Эти рассуждения о возможности цветового и светового понимания некоторых продолжений и.-евр. *k'uen–to-: *k'uei–to- и под. имеют целью не столько ограничить идею «святости» применительно к отдельным конкретным примерам, сколько ввести ее в более разнообразный контекст семантических мотивировок и форм проявления этой идеи. Тем не менее, идея «святости» в этих случаях все–таки отчасти ограничивается, и в этом ограничении следует видеть шаг вперед на пути к более строгому определению святости, позволяющему хотя бы частично преодолеть эмпирический механизм, проявляющийся в целом ряде «узко–этимологических» подходов. «Святость» вод (и ряда других физиографических природных объектов) отличается от святости святой воды в христианском ритуале и тем более от святости святого человека, святого храма, святого слова. «Святость» вод, по крайней мере в исходном локусе, предполагает наличие таких внешних черт у этих вод, которые поражают наблюдателя (зрителя) некоей положительной предельностью (например, в эстетической сфере), сверхъестественной гармонией, создающими преимущественные условия для прорыва от феноменального (и через феноменальное) к нуменальному. Такие «святые» воды могут быть осмыслены как подлинно святые и стать объектом культа, но могут и не вовлечься в сферу религиозно–сакрального, оставаясь на уровне «святой» красоты. Святость же святого человека, храма или литургии покоится на иных основаниях и принципиально вне феноменального, хотя, конечно, приметы святости — как бы вторичные и вспомогательные — могут выступать и на уровне явлений.
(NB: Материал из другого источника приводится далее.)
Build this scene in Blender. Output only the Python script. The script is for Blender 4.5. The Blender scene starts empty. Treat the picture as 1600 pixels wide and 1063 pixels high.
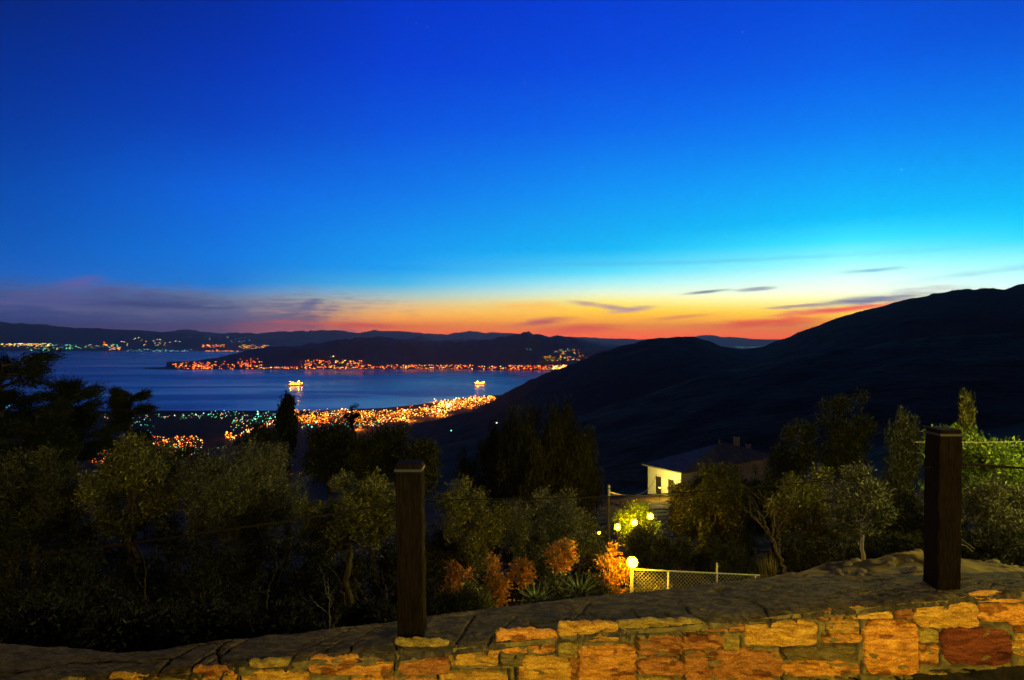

В этой связи, видимо, можно сделать и более сильное допущение: только в последнем случае (святой человек в отличие от «святых» вод) феноменальное является непосредственным и органическим знаком нуменального, подлинным и безошибочным его свидетелем. При этом допущении цветовые и световые знаки святости приобретают особое значение (см. ниже) [392].